A gente bebeu até acabar a cerveja. Uma garota passou o chapéu para ir comprar mais. Havia um bar doméstico lindo na varanda. Eu passei para o lado de lá do balcão e preparei para mim deliciosas caipirinhas. Dançamos e curtimos. Alguém voltou com mais cerveja e eu também voltei à cerveja. Até que a cerveja acabou novamente e saímos. Pegamos um táxi.

Eu, um amigo, minha mulher e outra garota. A garota arrumou uma briga com o motorista do táxi, que pediu para a gente sair do carro. Saímos. Resolvemos beber no primeiro bar da esquina da rua Alice.

Paramos e bebemos. Encontrei um cara que não via há uns vinte anos. Um cara que me conhecia da época em que eu era um poeta maluco que frequentava o baixo gávea. Ainda sou um poeta maluco, mas muito raramente. Quase nunca, para falar a verdade. Cansei disso. Hoje sou muitas outras coisas, mais úteis à sociedade (ou nem tanto).

Bebemos umas cervejas por ali, até que resolvemos ir à Lapa. Eu moro na Lapa. Meu amigo mora em Santa Teresa, então teria que passar pela Lapa. A garota morava no Méier, então teria também que passar por lá. Minha mulher mora comigo. Mas peraí. Quando cheguei na Lapa, percebi que tinha esquecido minha mulher!

Na verdade, não foi bem assim. Ela saiu do bar para comprar cigarros, e como eu achava que ela estava com raiva de mim - e ela estava, de fato -, e como eu, já para lá de marrakesh e alegre como um imbecil alcoolizado, não estava afim de ouvir sermões de mulher responsável, eu meio que dei perdido.

Bem, ela também demorou demais. Ligamos para ela e ela disse que já estava voltando. Não voltou. Então eu fiquei nervoso e disse para pegarmos um táxi. Pegamos um táxi e fomos para Lapa.

Paramos num bar.

Meia hora, minha mulher aparece, furiosa, jogando cerveja em mim e na garota. Meu amigo também estava por ali, assistindo a tudo, mas não sofreu nenhum ataque. Ela estava com ciúmes. Talvez a garota estivesse mesmo me paquerando. Eu não percebi, ou fingi que não percebi. Sei lá. Sei que não comprei briga com minha própria mulher. Não sou doido. Não a esse ponto, de enfrentar uma mulher em crise de ciúmes. Uma vez ela quase arrancou um pedaço de carne do meu peito, numa mordida de ódio. Eu a amo, além disso.

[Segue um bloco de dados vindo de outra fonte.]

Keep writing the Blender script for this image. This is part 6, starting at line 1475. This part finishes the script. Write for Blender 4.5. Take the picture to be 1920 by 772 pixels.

Fui para outro bar. Bebi apenas uma cerveja. E voltamos para casa. Havia cantado, dançado, vibrado com a vitória do Flamengo, brigado com minha mulher e bebido todas.

Meeeeeengo!

Jogar xadrez, realmente, é bem mais seguro.

3 comentarios

carlos disse...

salve, miguel,

respeite o périplo dominical,hein, meu camarada. mas que valeu a pena, lá isso valeu, né não?

a propósito, quase me lasquei de rir com o enredo etílico.

abçs e viva o mengão, como uma presidente na direção do clube, ora veja só!

lukas disse...

Gostei praca da sua crônica. Já fiz muito essas vias-sacras. Hoje não aguento mais e a mulher não deixa também. Gostaria de seu endereço pra te envias meu segundo livro de cartuns (de 2000). Ano que vem devo lançar outro. Bom... um abração pra ti e pra dona briguenta.

lukas@wnet.com.br
P;s: dê uma espiadinha no meu modesto blog.

Marcio Tavares disse...

Foi a maior pouca vergonha futebolística de todos os tempos. E ainda tem quem comemore essa safadeza.